*WORK REQUIRED*
Exactly as written, retype the listing below, omitting the pictures.

*DATASET SECTION*
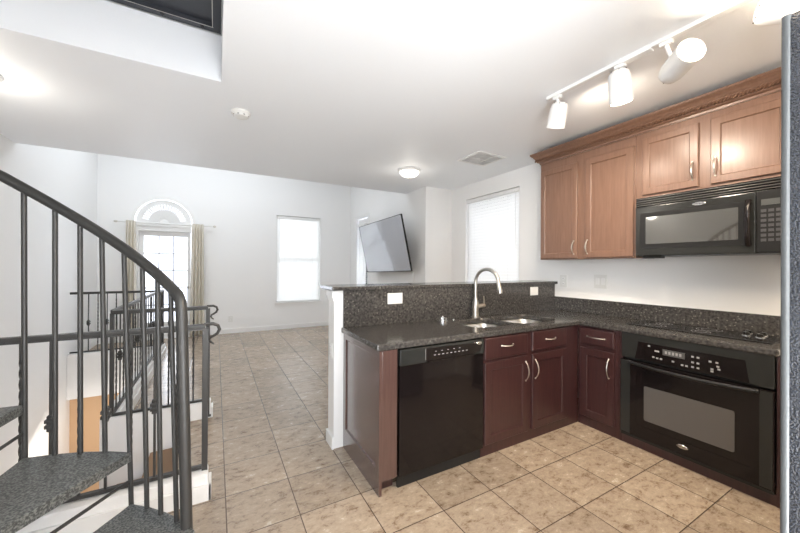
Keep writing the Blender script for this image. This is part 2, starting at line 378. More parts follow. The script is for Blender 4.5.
# ------------------------------------------------------------------ windows and doors
def blinds(win, u0, u1, z0, z1, place, tilt=62, pitch=0.042):
    """place(u, depth, z) -> xyz; slats hung inside the frame"""
    s = MB(); n = int((z1-z0-.05)/pitch)+1; w = 0.05
    t = math.radians(tilt); du, dz = w/2*math.cos(t), w/2*math.sin(t)
    for i in range(n):
        z = z0+.03+i*pitch
        pr = [(-du, -dz-.0008), (0, .002-.0008), (du, dz-.0008), (du, dz+.0008), (0, .002+.0008), (-du, -dz+.0008)]
        s.rings([[place(u, d, z+q) for d, q in pr] for u in (u0+.006, u1-.006)])
    s.build('blind_slats', BLIND, win)
    h = MB()
    def bx(ua, ub, da, db, za, zb):
        a = place(ua, da, za); b = place(ub, db, zb); h.box(*a, *b)
    bx(u0+.003, u1-.003, -.03, .03, z1-.05, z1-.002); bx(u0+.006, u1-.006, -.022, .022, z0, z0+.02)
    h.build('blind_rails', WHITE, win)
    l = MB()
    for f in (.18, .82):
        u = u0+(u1-u0)*f; l.tube([place(u, -.03, z0+.01), place(u, -.03, z1-.03)], 0.0012, 5)
    l.tube([place(u0+.05, -.04, z0+(z1-z0)*.45), place(u0+.05, -.04, z1-.03)], 0.004, 6)
    l.build('blind_cords', WHITE, win)
# tall window in the far wall
def window(name, u0, z0, u1, z1, place, casing=0.035, mid=True, tilt=62, sash=True):
    f = MB()
    def bx(b_, ua, ub, da, db, za, zb, bev=0.003):
        a = place(ua, da, za); b = place(ub, db, zb); b_.box(*a, *b, bev)
    for (ua, ub, za, zb) in ((u0, u0+casing, z0, z1), (u1-casing, u1, z0, z1), (u0+casing, u1-casing, z0, z0+casing), (u0+casing, u1-casing, z1-casing, z1)):
        bx(f, ua, ub, .06, .13, za, zb)
    if mid: bx(f, u0+casing, u1-casing, .07, .12, (z0+z1)/2-.02, (z0+z1)/2+.02)
    o = struct(f.build(name, WHITE))
    g = MB(); bx(g, u0+casing, u1-casing, .095, .099, z0+casing, z1-casing, 0); g.build('window_pane', GLASS, o)
    e = MB(); bx(e, u0-.03, u1+.03, -.03, .0, z0-.03, z0, .004); e.build('window_sill', WHITE, o)
    return o
pf = lambda u, d, z: (u, YF+d, z)
w = window('window_1', W2[0], W2[1], W2[2], W2[3], pf); blinds(w, W2[0]+.01, W2[2]-.01, W2[1]+.01, W2[3]-.01, lambda u, d, z: (u, YF+.035+d, z), 72)
c = MB()
for a in ((W2[0]-.012, W2[1], W2[0], W2[3]), (W2[2], W2[1], W2[2]+.012, W2[3]), (W2[0]-.012, W2[3], W2[2]+.012, W2[3]+.012)): c.box(a[0], YF-.006, a[1], a[2], YF, a[3])
c.build('window_frame', WHITE, w)
pk = lambda u, d, z: (XR+d, u, z)
w = window('window_2', WR[0], WR[1], WR[2], WR[3], pk, mid=False); blinds(w, WR[0]+.01, WR[2]-.01, WR[1]+.01, WR[3]-.01, lambda u, d, z: (XR+.035+d, u, z), 70, 0.045)
pb = lambda u, d, z: (u, -2.2-d, z)
window('added_window_3', -1.45, 0.6, 0.75, 2.4, pb)  # unseen window added so fill light can enter from behind
window('added_window_4', -1.9, 0.85, -0.5, 2.35, lambda u, d, z: (XL-d, u, z))  # made-up window out of view, lets in the side fill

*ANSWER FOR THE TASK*
Keep writing the Blender script for this image. This is part 2, starting at line 378. More parts follow. The script is for Blender 4.5.
# ------------------------------------------------------------------ windows and doors
def blinds(win, u0, u1, z0, z1, place, tilt=62, pitch=0.042):
    """place(u, depth, z) -> xyz; slats hung inside the frame"""
    s = MB(); n = int((z1-z0-.05)/pitch)+1; w = 0.05
    t = math.radians(tilt); du, dz = w/2*math.cos(t), w/2*math.sin(t)
    for i in range(n):
        z = z0+.03+i*pitch
        pr = [(-du, -dz-.0008), (0, .002-.0008), (du, dz-.0008), (du, dz+.0008), (0, .002+.0008), (-du, -dz+.0008)]
        s.rings([[place(u, d, z+q) for d, q in pr] for u in (u0+.006, u1-.006)])
    s.build('blind_slats', BLIND, win)
    h = MB()
    def bx(ua, ub, da, db, za, zb):
        a = place(ua, da, za); b = place(ub, db, zb); h.box(*a, *b)
    bx(u0+.003, u1-.003, -.03, .03, z1-.05, z1-.002); bx(u0+.006, u1-.006, -.022, .022, z0, z0+.02)
    h.build('blind_rails', WHITE, win)
    l = MB()
    for f in (.18, .82):
        u = u0+(u1-u0)*f; l.tube([place(u, -.03, z0+.01), place(u, -.03, z1-.03)], 0.0012, 5)
    l.tube([place(u0+.05, -.04, z0+(z1-z0)*.45), place(u0+.05, -.04, z1-.03)], 0.004, 6)
    l.build('blind_cords', WHITE, win)
# tall window in the far wall
def window(name, u0, z0, u1, z1, place, casing=0.035, mid=True, tilt=62, sash=True):
    f = MB()
    def bx(b_, ua, ub, da, db, za, zb, bev=0.003):
        a = place(ua, da, za); b = place(ub, db, zb); b_.box(*a, *b, bev)
    for (ua, ub, za, zb) in ((u0, u0+casing, z0, z1), (u1-casing, u1, z0, z1), (u0+casing, u1-casing, z0, z0+casing), (u0+casing, u1-casing, z1-casing, z1)):
        bx(f, ua, ub, .06, .13, za, zb)
    if mid: bx(f, u0+casing, u1-casing, .07, .12, (z0+z1)/2-.02, (z0+z1)/2+.02)
    o = struct(f.build(name, WHITE))
    g = MB(); bx(g, u0+casing, u1-casing, .095, .099, z0+casing, z1-casing, 0); g.build('window_pane', GLASS, o)
    e = MB(); bx(e, u0-.03, u1+.03, -.03, .0, z0-.03, z0, .004); e.build('window_sill', WHITE, o)
    return o
pf = lambda u, d, z: (u, YF+d, z)
w = window('window_1', W2[0], W2[1], W2[2], W2[3], pf); blinds(w, W2[0]+.01, W2[2]-.01, W2[1]+.01, W2[3]-.01, lambda u, d, z: (u, YF+.035+d, z), 72)
c = MB()
for a in ((W2[0]-.012, W2[1], W2[0], W2[3]), (W2[2], W2[1], W2[2]+.012, W2[3]), (W2[0]-.012, W2[3], W2[2]+.012, W2[3]+.012)): c.box(a[0], YF-.006, a[1], a[2], YF, a[3])
c.build('window_frame', WHITE, w)
pk = lambda u, d, z: (XR+d, u, z)
w = window('window_2', WR[0], WR[1], WR[2], WR[3], pk, mid=False); blinds(w, WR[0]+.01, WR[2]-.01, WR[1]+.01, WR[3]-.01, lambda u, d, z: (XR+.035+d, u, z), 70, 0.045)
pb = lambda u, d, z: (u, -2.2-d, z)
window('added_window_3', -1.45, 0.6, 0.75, 2.4, pb)  # unseen window added so fill light can enter from behind
window('added_window_4', -1.9, 0.85, -0.5, 2.35, lambda u, d, z: (XL-d, u, z))  # made-up window out of view, lets in the side fill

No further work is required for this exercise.